Secondo lei Stati Uniti, Germania e Italia, rispetto al conflitto in corso, sono effettivamente complici, come sostiene parte dell'opinione pubblica?

il rapporto degli Stati Uniti con Israele è un rapporto che non si dissalderà mai. Non ci sarà mai nessun presidente americano, che sia repubblicano o democratico, che reciderà il suo rapporto con Israele, per varie ragioni: la potenza della lobby della comunità ebraica negli Stati Uniti e quindi sulla politica e sulla direzione del presidente. Il secondo fatto è che gli Stati Uniti non troveranno mai nel Vicino Oriente un alleato disciplinato, efficiente e potente come Israele, e quindi non lo abbandoneranno mai. Poi possono avere delle forme molto esteriori di disapprovazione e di censura, ma che poi non portano in realtà a niente, come è ben dimostrato sia all’epoca di Biden sia all’epoca di Trump. Non è cambiata la politica americana: che uno fosse democratico e buono, e l’altro fosse un repubblicano scemo, non è cambiato nulla. Alla fine dicono: “Non fate così, siate un po’ più carini”, ma poi alla fine non cambia nulla. Per quanto riguarda la Germania e l’Italia: la Germania ha qualche riflesso condizionato nel rapporto con Israele, con la comunità ebraica e con la religione ebraica, che sono quelli che ben conosciamo. Quindi sembrerà molto attenta, ma in realtà è paralizzata dal passato. Per quanto riguarda noi, posso dire la verità? Noi non abbiamo una politica estera. Non l’abbiamo mai avuta dal 1945 a oggi. Quindi andiamo a rimorchio: ora degli Stati Uniti, ora dell’Europa, a seconda che ci sia un governo di centrodestra o uno di centrosinistra. A parte che è totalmente irrilevante, dal punto di vista pratico, sia per la Germania che per l’Italia, sulla situazione drammatica, tragica, tremenda del Vicino Oriente. Siamo irrilevanti. Che cosa facciamo? 

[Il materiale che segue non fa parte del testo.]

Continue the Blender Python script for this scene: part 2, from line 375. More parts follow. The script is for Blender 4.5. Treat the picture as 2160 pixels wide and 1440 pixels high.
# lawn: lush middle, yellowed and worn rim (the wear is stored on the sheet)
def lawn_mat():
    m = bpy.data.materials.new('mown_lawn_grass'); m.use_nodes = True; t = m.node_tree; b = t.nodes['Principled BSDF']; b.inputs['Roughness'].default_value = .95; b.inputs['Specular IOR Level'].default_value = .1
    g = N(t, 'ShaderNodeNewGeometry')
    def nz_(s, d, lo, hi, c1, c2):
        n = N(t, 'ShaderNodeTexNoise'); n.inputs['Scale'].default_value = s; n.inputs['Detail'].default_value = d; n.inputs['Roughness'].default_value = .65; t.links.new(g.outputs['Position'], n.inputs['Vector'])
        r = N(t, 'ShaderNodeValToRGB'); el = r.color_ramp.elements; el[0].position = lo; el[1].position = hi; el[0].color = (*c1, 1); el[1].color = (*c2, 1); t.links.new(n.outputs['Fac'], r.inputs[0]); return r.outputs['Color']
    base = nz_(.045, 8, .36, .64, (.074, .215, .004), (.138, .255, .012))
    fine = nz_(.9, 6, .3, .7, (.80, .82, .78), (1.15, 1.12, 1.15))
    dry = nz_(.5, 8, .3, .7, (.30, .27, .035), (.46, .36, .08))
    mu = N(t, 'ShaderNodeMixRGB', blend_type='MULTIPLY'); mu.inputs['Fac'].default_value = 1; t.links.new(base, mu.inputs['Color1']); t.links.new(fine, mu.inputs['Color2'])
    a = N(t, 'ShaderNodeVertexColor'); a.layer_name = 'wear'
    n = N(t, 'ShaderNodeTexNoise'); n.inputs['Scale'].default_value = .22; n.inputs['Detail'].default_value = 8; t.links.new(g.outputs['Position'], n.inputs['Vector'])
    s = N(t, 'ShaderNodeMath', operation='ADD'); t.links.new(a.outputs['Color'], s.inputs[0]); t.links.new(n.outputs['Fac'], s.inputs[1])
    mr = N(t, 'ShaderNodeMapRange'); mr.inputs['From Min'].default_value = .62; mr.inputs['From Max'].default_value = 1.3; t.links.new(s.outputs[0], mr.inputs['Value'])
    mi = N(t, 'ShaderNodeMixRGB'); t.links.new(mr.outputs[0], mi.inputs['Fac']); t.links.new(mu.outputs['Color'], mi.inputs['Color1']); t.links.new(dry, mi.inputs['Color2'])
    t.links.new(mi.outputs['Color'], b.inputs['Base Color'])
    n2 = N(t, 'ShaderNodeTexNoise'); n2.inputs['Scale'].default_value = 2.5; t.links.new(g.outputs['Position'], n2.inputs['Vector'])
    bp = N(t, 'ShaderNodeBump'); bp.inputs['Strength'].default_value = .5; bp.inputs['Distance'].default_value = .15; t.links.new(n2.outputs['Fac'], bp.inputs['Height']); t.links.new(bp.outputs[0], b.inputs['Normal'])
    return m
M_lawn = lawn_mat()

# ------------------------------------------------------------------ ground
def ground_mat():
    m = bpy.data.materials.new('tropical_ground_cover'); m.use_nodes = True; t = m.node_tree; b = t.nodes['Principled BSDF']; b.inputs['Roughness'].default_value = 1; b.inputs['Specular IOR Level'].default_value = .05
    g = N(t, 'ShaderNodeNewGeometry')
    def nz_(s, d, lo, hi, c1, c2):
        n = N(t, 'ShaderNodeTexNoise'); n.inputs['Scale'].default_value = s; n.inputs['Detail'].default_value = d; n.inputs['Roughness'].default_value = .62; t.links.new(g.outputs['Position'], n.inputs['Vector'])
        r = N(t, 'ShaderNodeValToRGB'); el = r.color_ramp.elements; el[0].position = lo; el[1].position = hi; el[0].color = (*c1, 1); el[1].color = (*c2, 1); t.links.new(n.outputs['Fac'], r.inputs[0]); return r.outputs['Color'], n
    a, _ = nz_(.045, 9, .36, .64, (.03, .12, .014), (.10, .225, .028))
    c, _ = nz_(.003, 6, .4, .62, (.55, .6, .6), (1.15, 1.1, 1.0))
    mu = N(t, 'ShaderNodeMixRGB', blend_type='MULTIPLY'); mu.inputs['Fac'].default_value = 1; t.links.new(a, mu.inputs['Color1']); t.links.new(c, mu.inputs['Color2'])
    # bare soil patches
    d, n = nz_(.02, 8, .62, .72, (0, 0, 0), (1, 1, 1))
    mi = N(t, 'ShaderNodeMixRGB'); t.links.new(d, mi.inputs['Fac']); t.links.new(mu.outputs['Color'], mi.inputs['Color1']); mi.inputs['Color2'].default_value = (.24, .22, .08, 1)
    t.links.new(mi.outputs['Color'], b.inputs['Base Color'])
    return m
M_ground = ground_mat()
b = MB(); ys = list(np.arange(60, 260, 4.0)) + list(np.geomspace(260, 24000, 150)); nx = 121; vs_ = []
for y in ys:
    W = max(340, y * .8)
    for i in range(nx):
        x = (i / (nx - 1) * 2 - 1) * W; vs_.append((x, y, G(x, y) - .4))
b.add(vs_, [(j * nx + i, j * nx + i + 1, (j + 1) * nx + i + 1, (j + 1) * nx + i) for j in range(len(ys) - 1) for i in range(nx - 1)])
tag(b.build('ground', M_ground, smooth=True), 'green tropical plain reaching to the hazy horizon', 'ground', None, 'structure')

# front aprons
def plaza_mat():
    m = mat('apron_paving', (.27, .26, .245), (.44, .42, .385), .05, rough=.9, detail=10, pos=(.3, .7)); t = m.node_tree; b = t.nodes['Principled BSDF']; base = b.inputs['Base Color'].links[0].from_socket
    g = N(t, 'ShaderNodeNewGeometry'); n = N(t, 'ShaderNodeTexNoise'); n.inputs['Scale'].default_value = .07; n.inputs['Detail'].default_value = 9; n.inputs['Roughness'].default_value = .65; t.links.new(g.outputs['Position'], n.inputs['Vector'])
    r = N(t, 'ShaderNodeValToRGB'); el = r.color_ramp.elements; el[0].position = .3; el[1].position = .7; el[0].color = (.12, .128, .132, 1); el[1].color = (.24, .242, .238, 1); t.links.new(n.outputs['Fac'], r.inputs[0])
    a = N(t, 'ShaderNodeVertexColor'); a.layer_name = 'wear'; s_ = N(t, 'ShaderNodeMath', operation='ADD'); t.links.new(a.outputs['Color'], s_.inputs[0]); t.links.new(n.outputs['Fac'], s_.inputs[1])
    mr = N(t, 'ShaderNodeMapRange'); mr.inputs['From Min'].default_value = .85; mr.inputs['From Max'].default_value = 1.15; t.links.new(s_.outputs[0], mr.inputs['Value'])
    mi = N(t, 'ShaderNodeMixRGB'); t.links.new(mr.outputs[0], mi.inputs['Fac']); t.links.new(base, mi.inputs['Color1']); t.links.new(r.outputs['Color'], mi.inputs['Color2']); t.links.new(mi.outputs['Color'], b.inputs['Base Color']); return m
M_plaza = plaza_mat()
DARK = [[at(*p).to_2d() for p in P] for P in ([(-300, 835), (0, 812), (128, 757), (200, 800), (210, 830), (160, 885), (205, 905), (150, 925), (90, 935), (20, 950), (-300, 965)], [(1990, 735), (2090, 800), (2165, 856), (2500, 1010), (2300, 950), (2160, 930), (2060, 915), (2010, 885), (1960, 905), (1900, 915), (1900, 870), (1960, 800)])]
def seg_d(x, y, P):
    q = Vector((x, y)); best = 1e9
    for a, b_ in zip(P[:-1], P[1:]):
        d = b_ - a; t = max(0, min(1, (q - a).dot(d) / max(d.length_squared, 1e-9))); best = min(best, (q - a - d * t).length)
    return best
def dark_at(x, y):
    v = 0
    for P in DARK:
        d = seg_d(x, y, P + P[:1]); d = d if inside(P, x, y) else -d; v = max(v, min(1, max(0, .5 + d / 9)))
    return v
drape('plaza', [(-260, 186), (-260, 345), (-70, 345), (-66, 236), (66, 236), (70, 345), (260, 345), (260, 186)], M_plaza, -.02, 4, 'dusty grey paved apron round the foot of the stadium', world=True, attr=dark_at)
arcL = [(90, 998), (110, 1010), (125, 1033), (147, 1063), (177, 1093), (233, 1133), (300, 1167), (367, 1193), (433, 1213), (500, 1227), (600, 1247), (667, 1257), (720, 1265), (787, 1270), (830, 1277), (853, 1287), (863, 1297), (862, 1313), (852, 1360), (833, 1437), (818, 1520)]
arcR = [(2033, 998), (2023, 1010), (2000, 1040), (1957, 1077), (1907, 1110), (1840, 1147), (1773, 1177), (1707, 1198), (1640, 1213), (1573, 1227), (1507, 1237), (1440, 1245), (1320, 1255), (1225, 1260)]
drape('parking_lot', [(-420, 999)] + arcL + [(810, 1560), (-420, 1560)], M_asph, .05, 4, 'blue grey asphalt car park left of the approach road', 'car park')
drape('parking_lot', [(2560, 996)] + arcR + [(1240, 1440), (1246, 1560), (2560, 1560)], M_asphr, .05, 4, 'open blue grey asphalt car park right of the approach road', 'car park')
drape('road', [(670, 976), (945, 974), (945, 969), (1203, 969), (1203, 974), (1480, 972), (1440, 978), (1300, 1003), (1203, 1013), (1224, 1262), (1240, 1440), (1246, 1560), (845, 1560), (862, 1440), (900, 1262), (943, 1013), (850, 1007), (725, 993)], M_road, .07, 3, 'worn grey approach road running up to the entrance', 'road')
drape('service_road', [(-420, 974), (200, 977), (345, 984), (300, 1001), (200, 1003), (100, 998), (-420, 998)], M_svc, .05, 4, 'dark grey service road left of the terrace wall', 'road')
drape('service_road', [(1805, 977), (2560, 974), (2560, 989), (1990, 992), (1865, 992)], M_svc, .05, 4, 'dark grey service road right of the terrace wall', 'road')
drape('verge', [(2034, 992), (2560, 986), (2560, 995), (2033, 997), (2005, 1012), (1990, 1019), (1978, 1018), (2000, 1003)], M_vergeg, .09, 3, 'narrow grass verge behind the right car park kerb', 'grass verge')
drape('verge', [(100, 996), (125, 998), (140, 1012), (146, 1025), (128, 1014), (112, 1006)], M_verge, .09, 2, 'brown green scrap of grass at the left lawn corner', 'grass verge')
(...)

Presto, comunicano dall’Autorità Nazionale Palestinese, ci sarà un dialogo con Papa Leone XIV su Gaza e si dicono pronti a un’intesa con Israele. Quella di due popoli in due Stati sembra un'idea ormai lontana. O secondo lei, sarebbe ancora possibile?

L’ipotesi di due popoli in due Stati non è mai esistita come possibilità pratica, per il semplicissimo motivo che sia Israele, sia i palestinesi vogliono tutta la Palestina. Non a pezzetti, a frammenti, a lembi o a sezioni. Quindi questa possibilità non è mai esistita. L’idea di due popoli in due Stati, tra progetto e realizzazione, è sempre stata una gigantesca mistificazione, inventata da noi per far vedere che avevamo un’idea per risolvere un problema insolubile da 76 anni. Quindi, già questa storia dei due popoli in due Stati… dopo il 7 ottobre quella cosa lì, se mai avesse avuto anche lo 0,0001% di possibilità, è totalmente defunta! Totalmente defunta, per la percentuale di violenza reciproca che l’attacco di Hamas ha determinato, e di odio reciproco. Ma lei si immagina Israele che accetta uno Stato palestinese a Gaza dopo quello che gli è capitato? La soluzione? Prendere gli 800mila coloni messi in Cisgiordania, proprio per impedire antropologicamente la nascita di uno Stato palestinese, e invitarli ad andarsene perché lì deve nascere lo Stato palestinese? Ma suvvia!  Ma di che stiamo parlando? Tutte queste robe sono delle chiacchiere, gigantesche chiacchiere. Anche perché l’Autorità Nazionale Palestinese attualmente è zero. È stata spazzata via, purtroppo.

Abu Jahed, che è la seconda figura dell’Autorità Palestinese, si dichiara pronto ad accettare un accordo per uno Stato unico, nel quale tutti i cittadini abbiano uguali diritti. Può essere una opzione?

Secondo lei Israele accetterà? Evidentemente la soluzione di uno Stato unico sarebbe perfetta. C’è un piccolo problema: se c’è uno Stato unico, in cui i cittadini hanno tutti gli stessi diritti, tra dieci anni il primo ministro dello Stato israelo-palestinese sarebbe un palestinese! Gli israeliani non accetteranno mai, mai, un governo palestinese! Dai, suvvia! Siamo realisti. Poi, se vogliamo credere alle utopie, ma per carità, possiamo fare lo Stato universale domani mattina! Tutto è possibile. Peccato poi che la pratica sia leggermente diversa.